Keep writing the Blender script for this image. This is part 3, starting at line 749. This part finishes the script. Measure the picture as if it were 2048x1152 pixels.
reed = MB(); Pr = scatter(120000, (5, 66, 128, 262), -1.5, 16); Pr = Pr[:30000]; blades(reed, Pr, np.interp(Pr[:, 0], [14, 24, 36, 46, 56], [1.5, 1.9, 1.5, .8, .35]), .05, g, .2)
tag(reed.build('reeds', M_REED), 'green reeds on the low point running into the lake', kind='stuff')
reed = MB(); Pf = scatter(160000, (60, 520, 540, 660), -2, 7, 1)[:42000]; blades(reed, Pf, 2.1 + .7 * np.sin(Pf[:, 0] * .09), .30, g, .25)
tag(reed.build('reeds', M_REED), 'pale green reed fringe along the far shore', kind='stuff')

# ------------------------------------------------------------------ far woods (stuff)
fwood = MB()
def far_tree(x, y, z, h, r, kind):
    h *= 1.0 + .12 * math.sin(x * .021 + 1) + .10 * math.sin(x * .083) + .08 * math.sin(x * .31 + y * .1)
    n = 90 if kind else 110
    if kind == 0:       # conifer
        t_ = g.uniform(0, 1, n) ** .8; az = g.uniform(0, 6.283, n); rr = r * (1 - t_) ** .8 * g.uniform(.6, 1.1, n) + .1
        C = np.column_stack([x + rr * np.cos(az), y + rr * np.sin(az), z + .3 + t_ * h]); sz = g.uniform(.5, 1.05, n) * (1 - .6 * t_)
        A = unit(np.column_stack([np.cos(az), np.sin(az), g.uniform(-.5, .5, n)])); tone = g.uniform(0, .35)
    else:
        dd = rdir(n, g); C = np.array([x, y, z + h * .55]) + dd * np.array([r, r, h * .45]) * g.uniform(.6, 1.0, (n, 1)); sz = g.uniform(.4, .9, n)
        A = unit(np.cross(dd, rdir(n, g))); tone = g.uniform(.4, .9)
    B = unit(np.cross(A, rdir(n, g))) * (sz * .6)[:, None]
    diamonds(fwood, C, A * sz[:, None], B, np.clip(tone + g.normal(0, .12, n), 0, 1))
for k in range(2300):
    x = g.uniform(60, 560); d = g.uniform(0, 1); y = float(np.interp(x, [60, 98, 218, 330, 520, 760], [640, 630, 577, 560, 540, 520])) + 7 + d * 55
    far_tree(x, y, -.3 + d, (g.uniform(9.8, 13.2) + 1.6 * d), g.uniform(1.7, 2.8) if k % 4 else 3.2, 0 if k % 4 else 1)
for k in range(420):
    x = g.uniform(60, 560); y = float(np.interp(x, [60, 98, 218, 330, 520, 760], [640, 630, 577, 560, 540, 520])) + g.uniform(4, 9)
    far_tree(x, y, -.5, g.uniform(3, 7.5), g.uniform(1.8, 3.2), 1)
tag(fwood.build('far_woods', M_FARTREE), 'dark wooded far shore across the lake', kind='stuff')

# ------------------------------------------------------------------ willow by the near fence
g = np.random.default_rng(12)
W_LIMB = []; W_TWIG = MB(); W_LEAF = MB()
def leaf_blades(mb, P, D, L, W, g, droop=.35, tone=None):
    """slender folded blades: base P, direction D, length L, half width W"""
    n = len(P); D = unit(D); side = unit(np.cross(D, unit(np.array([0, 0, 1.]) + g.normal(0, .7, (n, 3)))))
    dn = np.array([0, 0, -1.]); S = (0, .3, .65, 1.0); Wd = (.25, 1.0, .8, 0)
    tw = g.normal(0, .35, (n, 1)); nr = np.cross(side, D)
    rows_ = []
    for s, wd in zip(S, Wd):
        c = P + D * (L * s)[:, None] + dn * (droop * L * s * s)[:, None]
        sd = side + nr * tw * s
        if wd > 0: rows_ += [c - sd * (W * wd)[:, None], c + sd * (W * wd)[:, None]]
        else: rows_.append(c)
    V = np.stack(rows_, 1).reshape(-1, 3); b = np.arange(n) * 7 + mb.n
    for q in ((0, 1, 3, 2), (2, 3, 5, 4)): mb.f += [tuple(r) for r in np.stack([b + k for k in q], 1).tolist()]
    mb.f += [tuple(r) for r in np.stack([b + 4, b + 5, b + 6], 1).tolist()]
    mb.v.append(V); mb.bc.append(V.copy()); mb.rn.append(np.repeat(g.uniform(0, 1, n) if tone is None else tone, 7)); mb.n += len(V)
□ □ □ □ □
- **Task details**: Please repeat the listing exactly, with nothing left out.

- **Worked solution**:
Keep writing the Blender script for this image. This is part 3, starting at line 749. This part finishes the script. Measure the picture as if it were 2048x1152 pixels.
reed = MB(); Pr = scatter(120000, (5, 66, 128, 262), -1.5, 16); Pr = Pr[:30000]; blades(reed, Pr, np.interp(Pr[:, 0], [14, 24, 36, 46, 56], [1.5, 1.9, 1.5, .8, .35]), .05, g, .2)
tag(reed.build('reeds', M_REED), 'green reeds on the low point running into the lake', kind='stuff')
reed = MB(); Pf = scatter(160000, (60, 520, 540, 660), -2, 7, 1)[:42000]; blades(reed, Pf, 2.1 + .7 * np.sin(Pf[:, 0] * .09), .30, g, .25)
tag(reed.build('reeds', M_REED), 'pale green reed fringe along the far shore', kind='stuff')

# ------------------------------------------------------------------ far woods (stuff)
fwood = MB()
def far_tree(x, y, z, h, r, kind):
    h *= 1.0 + .12 * math.sin(x * .021 + 1) + .10 * math.sin(x * .083) + .08 * math.sin(x * .31 + y * .1)
    n = 90 if kind else 110
    if kind == 0:       # conifer
        t_ = g.uniform(0, 1, n) ** .8; az = g.uniform(0, 6.283, n); rr = r * (1 - t_) ** .8 * g.uniform(.6, 1.1, n) + .1
        C = np.column_stack([x + rr * np.cos(az), y + rr * np.sin(az), z + .3 + t_ * h]); sz = g.uniform(.5, 1.05, n) * (1 - .6 * t_)
        A = unit(np.column_stack([np.cos(az), np.sin(az), g.uniform(-.5, .5, n)])); tone = g.uniform(0, .35)
    else:
        dd = rdir(n, g); C = np.array([x, y, z + h * .55]) + dd * np.array([r, r, h * .45]) * g.uniform(.6, 1.0, (n, 1)); sz = g.uniform(.4, .9, n)
        A = unit(np.cross(dd, rdir(n, g))); tone = g.uniform(.4, .9)
    B = unit(np.cross(A, rdir(n, g))) * (sz * .6)[:, None]
    diamonds(fwood, C, A * sz[:, None], B, np.clip(tone + g.normal(0, .12, n), 0, 1))
for k in range(2300):
    x = g.uniform(60, 560); d = g.uniform(0, 1); y = float(np.interp(x, [60, 98, 218, 330, 520, 760], [640, 630, 577, 560, 540, 520])) + 7 + d * 55
    far_tree(x, y, -.3 + d, (g.uniform(9.8, 13.2) + 1.6 * d), g.uniform(1.7, 2.8) if k % 4 else 3.2, 0 if k % 4 else 1)
for k in range(420):
    x = g.uniform(60, 560); y = float(np.interp(x, [60, 98, 218, 330, 520, 760], [640, 630, 577, 560, 540, 520])) + g.uniform(4, 9)
    far_tree(x, y, -.5, g.uniform(3, 7.5), g.uniform(1.8, 3.2), 1)
tag(fwood.build('far_woods', M_FARTREE), 'dark wooded far shore across the lake', kind='stuff')

# ------------------------------------------------------------------ willow by the near fence
g = np.random.default_rng(12)
W_LIMB = []; W_TWIG = MB(); W_LEAF = MB()
def leaf_blades(mb, P, D, L, W, g, droop=.35, tone=None):
    """slender folded blades: base P, direction D, length L, half width W"""
    n = len(P); D = unit(D); side = unit(np.cross(D, unit(np.array([0, 0, 1.]) + g.normal(0, .7, (n, 3)))))
    dn = np.array([0, 0, -1.]); S = (0, .3, .65, 1.0); Wd = (.25, 1.0, .8, 0)
    tw = g.normal(0, .35, (n, 1)); nr = np.cross(side, D)
    rows_ = []
    for s, wd in zip(S, Wd):
        c = P + D * (L * s)[:, None] + dn * (droop * L * s * s)[:, None]
        sd = side + nr * tw * s
        if wd > 0: rows_ += [c - sd * (W * wd)[:, None], c + sd * (W * wd)[:, None]]
        else: rows_.append(c)
    V = np.stack(rows_, 1).reshape(-1, 3); b = np.arange(n) * 7 + mb.n
    for q in ((0, 1, 3, 2), (2, 3, 5, 4)): mb.f += [tuple(r) for r in np.stack([b + k for k in q], 1).tolist()]
    mb.f += [tuple(r) for r in np.stack([b + 4, b + 5, b + 6], 1).tolist()]
    mb.v.append(V); mb.bc.append(V.copy()); mb.rn.append(np.repeat(g.uniform(0, 1, n) if tone is None else tone, 7)); mb.n += len(V)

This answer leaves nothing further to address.